The former US administration added Skyrizon to a "Military End User List" in January, days before Joe Biden was sworn in as president to restrict its access to US exports, citing the Chinese company's ability to develop military equipment including aircraft engines.

True, the US has influence over Ukraine, but the Ukrainian sanctions do not mean Zelensky will blindly follow the US' lead.

In fact, the sanctions are targeted only at the companies involved in the deal, not at those engaged in joint Sino-Ukrainian projects. Zelensky doesn't want to harm Sino-Ukrainian relations and instead seeks to forge deeper commercial ties with China because, as he said during an interview with US media on Feb 1, it does not see China as a major geopolitical threat.

According to the Ukrainian president, Chinese businesses are treated the same as US businesses in Ukraine. Although he reiterated that he would not allow any country to buy a controlling stake in Motor Sich as long as he is in office, he said he believes economic cooperation with China will help boost the Ukrainian economy.
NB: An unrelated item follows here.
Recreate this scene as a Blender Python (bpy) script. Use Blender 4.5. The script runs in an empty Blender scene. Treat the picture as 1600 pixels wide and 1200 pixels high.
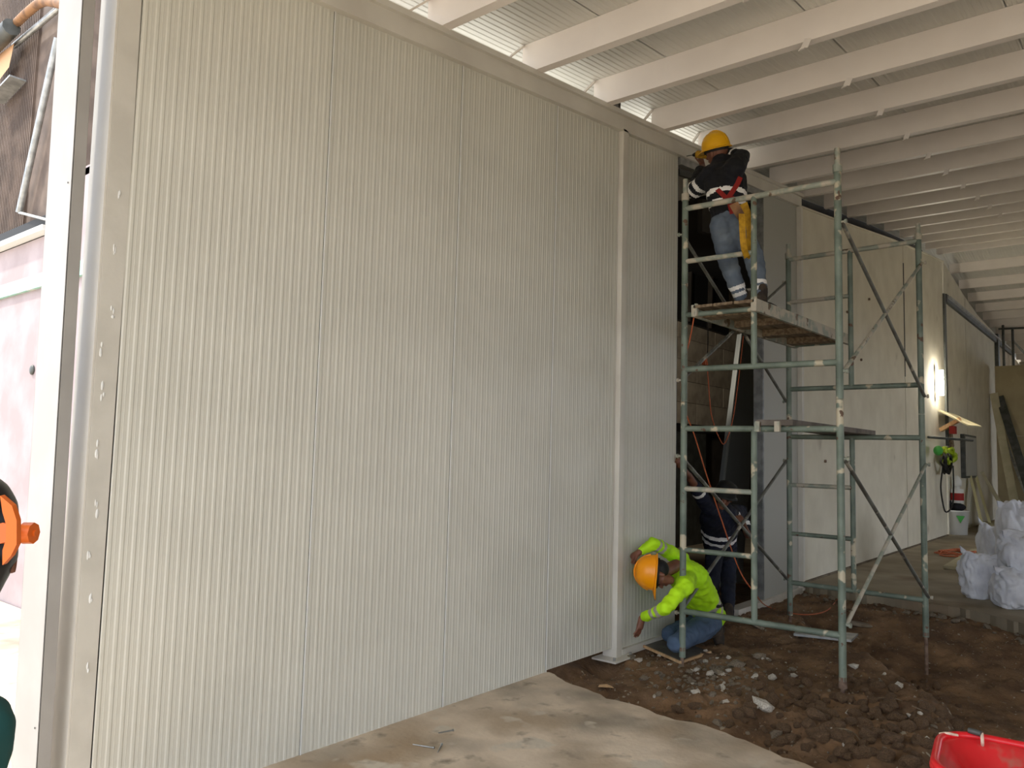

In 2019, in his meeting with Du Wei, then Chinese ambassador to Ukraine, Zelensky said he attaches special importance to Ukraine's relations with China and called on Chinese business leaders to increase investments in Ukraine's infrastructure and strengthen cooperation in such areas as processing of agricultural products, information technology, green energy and digital economy.
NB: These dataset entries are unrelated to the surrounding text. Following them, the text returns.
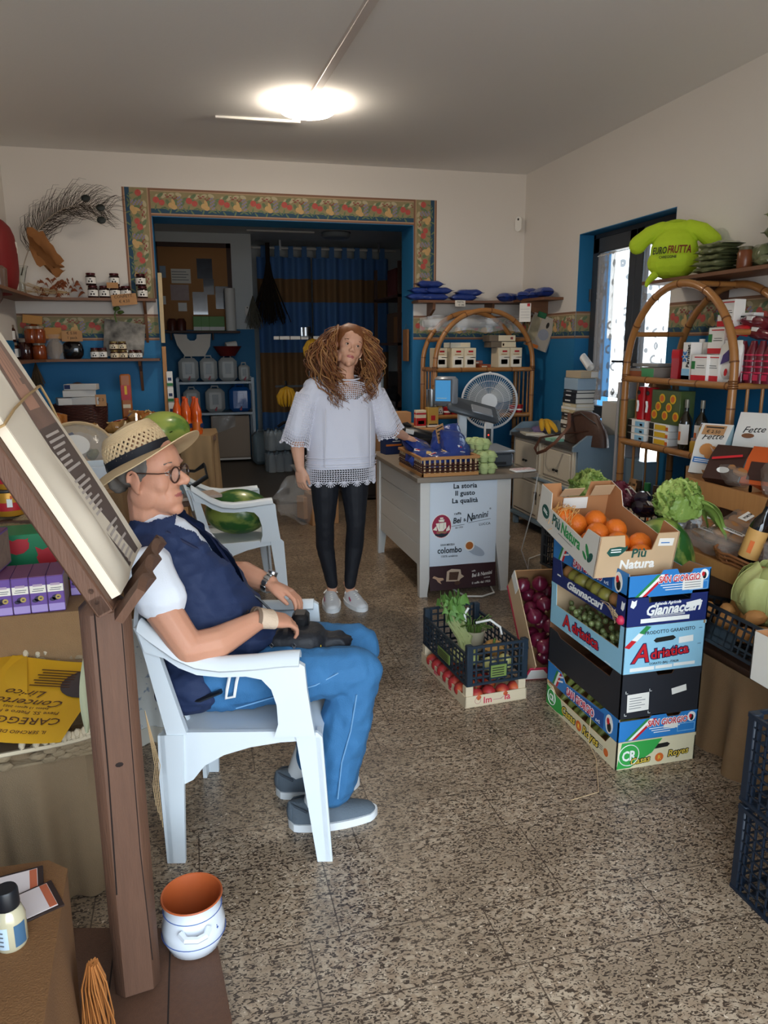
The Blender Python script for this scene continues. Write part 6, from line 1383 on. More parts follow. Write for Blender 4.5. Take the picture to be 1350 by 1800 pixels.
OKM=Matrix.Translation((1.465,3.03,0))@Matrix.Rotation(-.12,4,'Z')@Matrix.Rotation(math.radians(44),4,'X')
t=thing('onion_carton','tipped pink and white carton of red onions behind the fruit box stack','box',(0,0,0));t.matrix_world=OKM
b=B(KRAFTL,LWH,LPK);W2,L2,H2=.3,.5,.17
b.m(KRAFT).slab(0,W2,0,L2,0,.006);b.slab(W2-.005,W2,0,L2,0,H2);b.slab(0,W2,L2-.005,L2,0,H2)
b.m(KRAFTL).slab(0,.004,0,L2,0,H2);b.m(LPK).slab(-.001,.0,0,L2,0,.02);b.m(LWH).slab(-.002,.0,L2-.1,L2,H2-.06,H2)
M=RX90;b.m(LPK).prism([(-.02,0),(W2,0),(W2,.15),(W2-.05,.15),(W2-.08,.09),(.09,.09),(.06,.14),(-.02,.14)],-.004,0,M);b.m(LWH).prism([(-.01,.012),(W2,.012),(W2,.13),(W2-.045,.13),(W2-.08,.07),(.08,.07),(.05,.12),(-.01,.12)],0,.001,M);b.m(SKYB).disc(T_(M,.17,.04,0,.0012),.03,.03,18)
b.build('carton',t)
q=random.Random(4);pos=[]
for lay in range(3):
    for k in range(500):
        p=Vector((q.uniform(.045,.25),q.uniform(.05,.45),.045+.058*lay))
        if all((p-o).length>.076 for o in pos):pos.append(p)
pos=[OKM@p for p in pos]
t0=thing('red_onion','red onion piled in the tipped pink and white carton','onion',pos[0],0,'red onions in the tipped carton')
b=B(ONION);b.lathe([(0,-.034),(.014,-.033),(.036,-.012),(.039,.006),(.03,.026),(.012,.038),(.005,.052),(0,.054)],20,wob=lambda a,z:.02*math.cos(a*7));b.build('bulb',t0);b=B(STRAW)
for k in range(5):b.tube([(0,0,-.032),(.006*math.cos(k*1.3),.006*math.sin(k*1.3),-.044)],.0012,4)
b.build('roots',t0)
for p in pos[1:]:dup(t0,p,rot=(q.uniform(-1.2,1.2),q.uniform(-1.2,1.2),q.uniform(0,6)))
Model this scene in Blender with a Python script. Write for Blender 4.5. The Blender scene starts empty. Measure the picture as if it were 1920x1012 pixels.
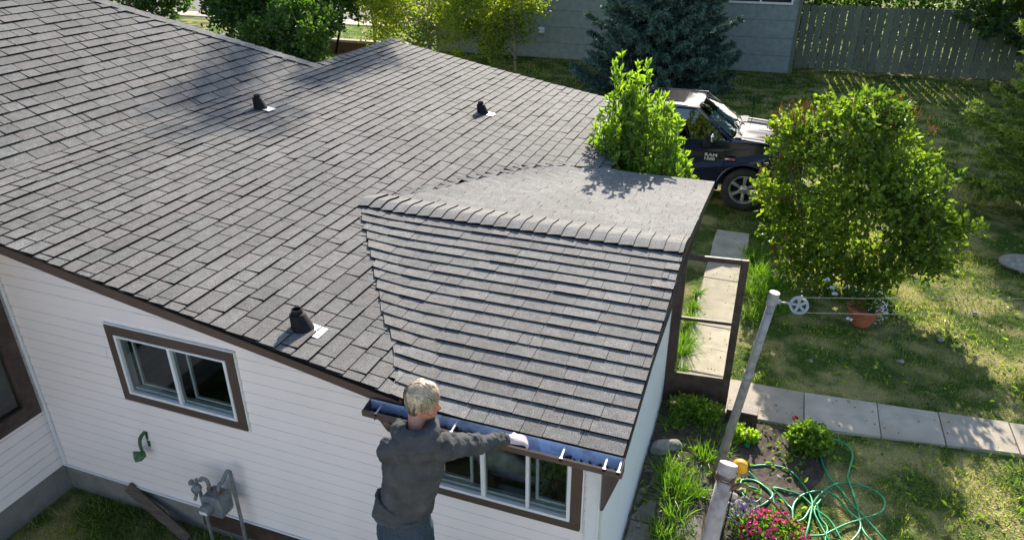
import bpy, bmesh, math, random
import numpy as np
from mathutils import Vector, Matrix
random.seed(7); rng = np.random.default_rng(7)
scene = bpy.context.scene
COL = scene.collection
# ------------------------------------------------------------------ camera
F_PX = 1359.2; PITCH = .4695; YAW = .3513; ROLL = -.0038
CAM = Vector((.7745, -3.9354, 5.5956))
cp, sp, cw, sw = math.cos(PITCH), math.sin(PITCH), math.cos(YAW), math.sin(YAW)
fw = Vector((-sw*cp, cw*cp, -sp)); rt = Vector((cw, sw, 0)); up = rt.cross(fw)
c_, s_ = math.cos(ROLL), math.sin(ROLL)
rr = rt*c_ + up*s_; uu = -rt*s_ + up*c_
cd = bpy.data.cameras.new('camera'); cam = bpy.data.objects.new('camera', cd); COL.objects.link(cam)
cd.sensor_width = 36; cd.lens = F_PX*36/1920; cd.clip_end = 1000; cd.clip_start = .05
cam.matrix_world = Matrix(((rr.x, uu.x, -fw.x, CAM.x), (rr.y, uu.y, -fw.y, CAM.y), (rr.z, uu.z, -fw.z, CAM.z), (0, 0, 0, 1)))
scene.camera = cam
# ------------------------------------------------------------------ light
SUN_EL = math.radians(27); SUN_AZ = math.radians(-5)       # azimuth from +Y towards +X
w = bpy.data.worlds.new("World"); scene.world = w; w.use_nodes = True
nt = w.node_tree; bg = nt.nodes['Background']
sky = nt.nodes.new('ShaderNodeTexSky'); sky.sky_type = 'NISHITA'; sky.sun_disc = False
sky.sun_elevation = SUN_EL; sky.sun_rotation = SUN_AZ
nt.links.new(sky.outputs[0], bg.inputs[0]); bg.inputs[1].default_value = .125
sl = bpy.data.lights.new('sun', 'SUN'); sl.energy = 5.0; sl.angle = math.radians(.5); sl.color = (1, .91, .78)
sun = bpy.data.objects.new('sun', sl); COL.objects.link(sun)
sd = Vector((math.sin(SUN_AZ)*math.cos(SUN_EL), math.cos(SUN_AZ)*math.cos(SUN_EL), math.sin(SUN_EL)))
sun.rotation_euler = sd.to_track_quat('Z', 'Y').to_euler()
sun.location = sd*60
vs = scene.view_settings; vs.view_transform = 'Standard'; vs.look = 'None'; vs.gamma = 1; vs.exposure = 1.1
scene.render.engine = 'CYCLES'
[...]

In his interview with China's Xinhua News Agency in October, Zelensky emphasized that China has always been and remains one of Ukraine's foreign policy priorities, saying China and Ukraine must work together to develop a new strategy, a new vision and new growth points.
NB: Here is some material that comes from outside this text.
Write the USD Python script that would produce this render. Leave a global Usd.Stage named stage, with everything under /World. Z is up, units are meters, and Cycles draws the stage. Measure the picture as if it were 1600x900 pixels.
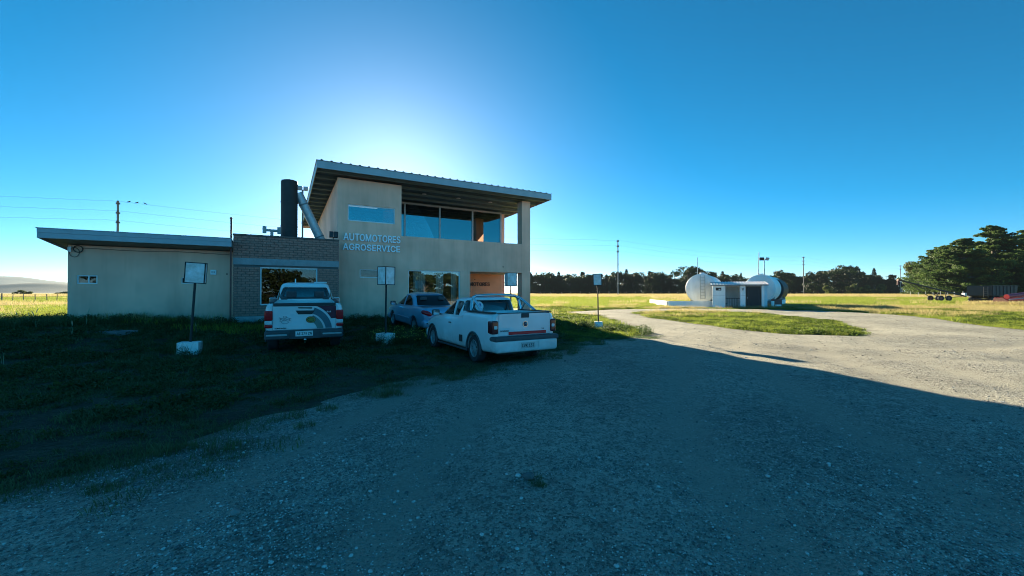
import math, random, re
import numpy as np, trimesh, shapely, manifold3d
import sys
sys.path.insert(0, '/opt/lang')
import usdkit, meshkit
from shapely.geometry import Polygon, box as sbox
from shapely import affinity
from scipy.interpolate import PchipInterpolator
from pxr import Usd, UsdGeom, UsdLux, UsdShade, Gf, Sdf, Vt

stage = Usd.Stage.CreateInMemory()
UsdGeom.SetStageUpAxis(stage, 'Z'); UsdGeom.SetStageMetersPerUnit(stage, 1.0)
world = UsdGeom.Xform.Define(stage, '/World'); stage.SetDefaultPrim(world.GetPrim())
random.seed(7); RNG = np.random.default_rng(7)

# ------------------------------------------------------------------ camera, sky, sun, exposure
EYE = 1.57
PITCH = math.radians(0.637)
cam = UsdGeom.Camera.Define(stage, '/World/camera')
cam.CreateHorizontalApertureAttr(36.0); cam.CreateFocalLengthAttr(14.175)
cam.CreateClippingRangeAttr(Gf.Vec2f(0.05, 60000))
cp, sp_ = math.cos(PITCH), math.sin(PITCH)
cam.AddTransformOp().Set(Gf.Matrix4d(1,0,0,0, 0,-sp_,cp,0, 0,-cp,-sp_,0, 0,0,EYE,1))
cam.CreateExposureAttr(2.0)

SKY_TINT = (1.12, 1.0, 0.92)     # white balance of the photograph
HAZE = 0.00005
SUN_AZ = math.atan2(-0.29, 1.0); SUN_EL = math.radians(14.2)
sdir = np.array([math.sin(SUN_AZ)*math.cos(SUN_EL), math.cos(SUN_AZ)*math.cos(SUN_EL), math.sin(SUN_EL)])
dome = UsdLux.DomeLight.Define(stage, '/World/sky')
dome.GetPrim().SetCustomDataByKey('kind', 'structure')
skym = usdkit.material(stage, '/World/Looks/sky_look', {
    's': ('sky_texture', {'sky_type': 'single_scattering', 'sun_disc': False, 'sun_elevation': SUN_EL, 'sun_rotation': SUN_AZ,
                          'altitude': 300.0, 'air_density': 0.62, 'aerosol_density': 0.28, 'ozone_density': 5.0}),
    'h': ('hsv', {'hue': 0.482, 'saturation': 1.24, 'value': 1.0, 'fac': 1.0}),
    't': ('mix_color', {'blend_type': 'multiply', 'fac': 1.0, 'b': SKY_TINT, 'use_clamp': False}),
    'b': ('background_shader', {'strength': 0.0505})},
    [('s.color', 'h.color'), ('h.color', 't.a'), ('t.result', 'b.color')], surface='b.background')
UsdShade.MaterialBindingAPI.Apply(dome.GetPrim()).Bind(skym)
sun = UsdLux.DistantLight.Define(stage, '/World/sun')
sun.CreateNormalizeAttr(True); sun.CreateIntensityAttr(1.25); sun.CreateAngleAttr(0.5); sun.CreateColorAttr(Gf.Vec3f(1.0, 0.86, 0.60))
zx = np.cross([0,0,1], sdir); zx /= np.linalg.norm(zx); zy = np.cross(sdir, zx)
sun.AddTransformOp().Set(Gf.Matrix4d(*zx,0, *zy,0, *sdir,0, 0,0,0,1))

# ------------------------------------------------------------------ helpers
def numbered(parent, name):
    if not stage.GetPrimAtPath(f'{parent}/{name}'): return f'{parent}/{name}'
    k = 1
    while stage.GetPrimAtPath(f'{parent}/{name}_{k:03d}'): k += 1
    return f'{parent}/{name}_{k:03d}'
def tag(prim, label=None, cat=None, group=None, kind=None):
    p = prim.GetPrim() if hasattr(prim, 'GetPrim') else prim
    for k, v in (('label', label), ('category', cat), ('group', group), ('kind', kind)):
        if v: p.SetCustomDataByKey(k, v)
    return p
def mat4(loc=(0,0,0), rz=0.0, s=1.0, rx=0.0, ry=0.0):
    M = trimesh.transformations.euler_matrix(rx, ry, rz, 'sxyz')
    S = np.diag([*(s if np.ndim(s) else (s, s, s)), 1.0])
    M = M @ S; M[:3, 3] = loc
    return M
def set_xf(x, M):
    UsdGeom.Xformable(x).MakeMatrixXform().Set(Gf.Matrix4d(*np.asarray(M).T.ravel().tolist()))
def thing(name, label, cat, loc=(0,0,0), rz=0.0, group=None, M=None):
    x = UsdGeom.Xform.Define(stage, numbered('/World', name))
    set_xf(x, mat4(loc, rz) if M is None else M)
    return tag(x, label, cat, group)
def path(p): return str(p.GetPath()) if hasattr(p, 'GetPath') else str(p.GetPrim().GetPath())
def part(parent, name, mesh, m, smooth=False, label=None, kind=None):
    g = usdkit.mesh(stage, numbered(path(parent), name), mesh, m, smooth)
    return tag(g, label, kind=kind)
def solo(name, mesh, m, label=None, cat=None, group=None, kind=None, smooth=False):
    g = usdkit.mesh(stage, numbered('/World', name), mesh, m, smooth)
    return tag(g, label, cat, group, kind)
def dup(root, M, label=None, group=None):
    base = re.sub(r'_\d{3}$', '', root.GetName())
    x = UsdGeom.Xform.Define(stage, numbered('/World', base))
    x.GetPrim().GetReferences().AddInternalReference(root.GetPath())
    set_xf(x, M)
    x.GetPrim().SetInstanceable(True)
    return tag(x, label, root.GetCustomDataByKey('category'), group or root.GetCustomDataByKey('group'))

def bx(x0, x1, y0, y1, z0, z1):
    b = trimesh.creation.box([abs(x1-x0), abs(y1-y0), abs(z1-z0)])
    b.apply_translation([(x0+x1)/2, (y0+y1)/2, (z0+z1)/2]); return b
def cat(*ms):
    ms = [m for a in ms for m in (a if isinstance(a, (list, tuple)) else [a])]
    return trimesh.util.concatenate(ms)
def moved(m, M):
    m = m.copy(); m.apply_transform(M); return m
def man(t):
    t = trimesh.Trimesh(np.asarray(t.vertices), np.asarray(t.faces)); t.merge_vertices()
    return manifold3d.Manifold(manifold3d.Mesh(np.asarray(t.vertices, np.float32), np.asarray(t.faces, np.uint32)))
def unman(m):
    k = m.to_mesh(); return trimesh.Trimesh(np.array(k.vert_properties[:, :3]), np.array(k.tri_verts), process=False)
def rbox(x0, x1, y0, y1, z0, z1, r=.03, n=6):
    s = trimesh.creation.icosphere(1, r)
    pts = []
    for x in (x0+r, x1-r):
        for y in (y0+r, y1-r):
            for z in (z0+r, z1-r): pts.append(s.vertices+[x, y, z])
    return trimesh.convex.convex_hull(np.vstack(pts))
def tube(pts, r, sides=8, caps=True):
    p = np.asarray(pts, float); n = len(p); r = np.broadcast_to(r, (n,)).astype(float)
    t = np.gradient(p, axis=0); t /= np.linalg.norm(t, axis=1, keepdims=True)
    a = np.cross(t[0], [0,0,1.] if abs(t[0][2]) < .9 else [1.,0,0]); a /= np.linalg.norm(a)
    V = []
    for i in range(n):
        a = a - t[i]*np.dot(a, t[i]); a /= np.linalg.norm(a); b = np.cross(t[i], a)
        ang = np.arange(sides)*2*np.pi/sides
        V.append(p[i]+r[i]*(np.cos(ang)[:,None]*a+np.sin(ang)[:,None]*b))
    F = []
    for i in range(n-1):
        for j in range(sides):
            k = (j+1) % sides
            F += [[i*sides+j, i*sides+k, (i+1)*sides+k], [i*sides+j, (i+1)*sides+k, (i+1)*sides+j]]
    V = np.vstack(V)
    if caps:
        c0, c1 = len(V), len(V)+1; V = np.vstack([V, p[:1], p[-1:]])
        for j in range(sides):
            k = (j+1) % sides
            F += [[c0, k, j], [c1, (n-1)*sides+j, (n-1)*sides+k]]
    return trimesh.Trimesh(V, F, process=False)
def cyl(a, b, r, sides=16): return tube([a, b], r, sides)
def prism_xz(poly, y0, y1):
    """shapely polygon in (x,z) extruded over y0..y1"""
    m = trimesh.creation.extrude_polygon(poly, abs(y1-y0), engine='earcut')
    T = np.eye(4); T[:3, 0] = [1,0,0]; T[:3, 1] = [0,0,1]; T[:3, 2] = [0,-1,0]; T[1, 3] = max(y0, y1)
    m.apply_transform(T); return m
def prism_yz(poly, x0, x1):
    """polygon given in (y,z) extruded over x0..x1"""
    m = trimesh.creation.extrude_polygon(poly, abs(x1-x0), engine='earcut')
    T = np.eye(4); T[:3, 0] = [0,1,0]; T[:3, 1] = [0,0,1]; T[:3, 2] = [1,0,0]; T[0, 3] = min(x0, x1)
    m.apply_transform(T); return m
def prism_xy(poly, z0, z1):
    m = trimesh.creation.extrude_polygon(poly, z1-z0, engine='earcut'); m.apply_translation([0,0,z0]); return m
def frame_xz(x0, x1, z0, z1, w, y0, y1):
    return prism_xz(Polygon([(x0,z0),(x1,z0),(x1,z1),(x0,z1)], [[(x0+w,z0+w),(x1-w,z0+w),(x1-w,z1-w),(x0+w,z1-w)]]), y0, y1)
def loft(rings):
    n = len(rings[0]); V = np.vstack(rings+[rings[0].mean(0)[None], rings[-1].mean(0)[None]]); F = []
    j = np.arange(n); k = (j+1) % n
    for i in range(len(rings)-1):
        F += [np.stack([i*n+j, i*n+k, (i+1)*n+k], 1), np.stack([i*n+j, (i+1)*n+k, (i+1)*n+j], 1)]
    c0 = len(rings)*n
    F += [np.stack([np.full(n, c0), k, j], 1), np.stack([np.full(n, c0+1), (len(rings)-1)*n+j, (len(rings)-1)*n+k], 1)]
    t = trimesh.Trimesh(V, np.vstack(F), process=False)
    if t.volume < 0: t.invert()
    return t
def text(s, h, depth=.01, bold=True, width=None):
    t = meshkit.text_mesh(s, h, depth, bold); b = t.bounds
    t.apply_translation([-b[0][0], 0, 0])
    sy = h/(t.bounds[1][1]) if t.bounds[1][1] > 0 else 1
    sx = width/(b[1][0]-b[0][0]) if width else sy
    t.apply_transform(np.diag([sx, sy, 1, 1])); return t
FRONT = np.array([[1,0,0,0],[0,0,-1,0],[0,1,0,0],[0,0,0,1.]])      # text reading along x, facing -y
REAR = np.array([[0,0,-1,0],[-1,0,0,0],[0,1,0,0],[0,0,0,1.]])      # text reading along -y, facing -x
def at(m, T, loc): 
    m = m.copy(); m.apply_transform(T); m.apply_translation(loc); return m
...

Ukraine officials have also openly supported the China-proposed Belt and Road Initiative, as Ukraine has the economic and industrial potential to participate effectively in this ambitious project.

And in December, at the fourth meeting of the China-Ukraine Inter-government Cooperation Committee, the two sides reached an agreement on economy and trade, agriculture, education, culture, health, and space, science and technology.

As for bilateral trade, it has grown over the years to reach $13 billion in 2019, and while bilateral trade increased 20 percent year-on-year in the first half of 2020, Ukraine's exports to China jumped 70 percent, making China one of Ukraine's largest trade partners.

Yet Chinese direct investment in Ukraine, concentrated in fields such as agriculture, communications, energy, infrastructure construction, manufacturing and logistics lags far behind the growth rate of trade, despite Chinese enterprises' eagerness to increase investments in Ukraine.

The sanctions on Skyrizon, however, have reduced the chances of a substantial increase in Chinese investment in Ukraine and prompted potential investors to consider the political risks in the country before investing.

In its nearly three decades of independence, Ukraine has sought to forge its own path as a sovereign state while looking to align closely with the European Union and the US. By contrast, Ukraine lacks a clear policy toward China, which has affected Sino-Ukrainian cooperation projects. Now, Ukraine should make it clear that the targeted sanctions will not affect overall Sino-Ukrainian economic cooperation.

On the other hand, Chinese enterprises in Ukraine should not only run their businesses according to law but also strengthen cooperation with local governments, media and think tanks to better understand the changing business environment and minimize the risks.

The author is a research fellow at the Institute of Russian, Eastern European and Central Asian Studies, Chinese Academy of Social Sciences.

The views don't necessarily represent those of China Daily.